Porque a las empresas también les debe parecer una pesadilla: para empezar, al pobre contable (que suele ser el más apagado de la plantilla) lo ponen a encargado de buscar local. Justamente él, que como no se maneja mucho por internet, va a teclear en Google “restaurante BARATO cena Navidad” y no se va a fijar en las opiniones de Tripadvisor porque no le da tiempo. Así que es posible que acabemos en un sótano sin ventilar o en una nave industrial sin calefacción. He probado los dos modelos y diría que es peor el primero: el segundo se remedia al calor del tinto por las venas.
A estas alturas, más de uno ya ha tenido su cena de Navidad y sabe de qué hablo. Y se cumple aquello de que las desgracias nunca vienen solas. Te despistas a la entrada del restaurante porque has ayudado a colgar unos abrigos de los compañeros y cuando llegas a la mesa ya solo queda el asiento frente al jefe.
¡Tú no sabes usar los cubiertos y te vas a poner nervioso solo de pensar qué tema de conversación es que sí y qué tema de conversación es mejor ni nombrarlo! El cerebro entra en modo “huracán Irma”, y ni una idea para quieta. ¿Será de buena educación preguntarle al director por su familia? Entonces te viene aquel verso de Bécquer a la mente: “…dices mientras clavas en mi pupila tu pupila azul”.

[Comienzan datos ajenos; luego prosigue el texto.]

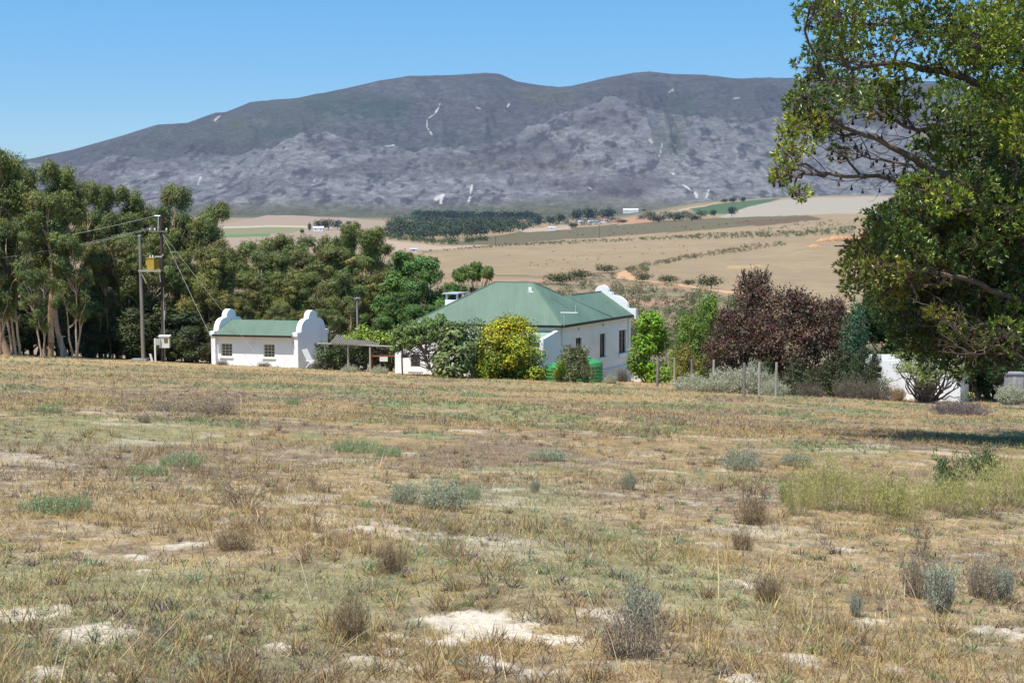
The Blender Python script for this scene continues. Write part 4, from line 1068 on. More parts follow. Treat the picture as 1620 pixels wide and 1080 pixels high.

Y comienzas a encontrar parecido entre el perverso nazi que persigue a Indiana Jones y el señor que tienes enfrente (ese, el de Recursos Humanos). Antes de que llegue el primer plato, un sudor frío bajará por tus sienes y si llevas camisa, habrás dejado la huella en el algodón por muy buen desodorante que emplees.
No te digo nada si tienes las piernas largas o las tiene tu jefe, porque normalmente las cenas de Navidad se montan en mesas cuadradas pequeñas, unas junto a otras. Vas a pasar la noche haciendo malabarismos por debajo de tu asiento para que en ningún momento su pie coincida con tu pantorrilla.
En fin… Podríamos seguir y la cadena de posibles desgracias sería de infinito más uno. Pero cuando uno lleva varios años de cena de Navidad y otros varios sin ella, como es mi caso, se plantea si no habría sido posible mejorar la situación. Es decir, no llegar a la cena de Navidad con cara de cordero degollado, no pasarse quince días antes criticando con los colegas lo que va a venir como si fuera “la fuerza del destino”, y no dedicar preciosos minutos de nuestra vida luego a recordar lo penoso que volvió a ser aquel día.
La Navidad tiene un sentido y eso incluye mi trabajo profesional: eso me servirá para ponerme las pilas ya antes. La cena de Navidad será lo que queramos que sea los que vamos a estar ahí reunidos. Si sale mal, no es el “destino”.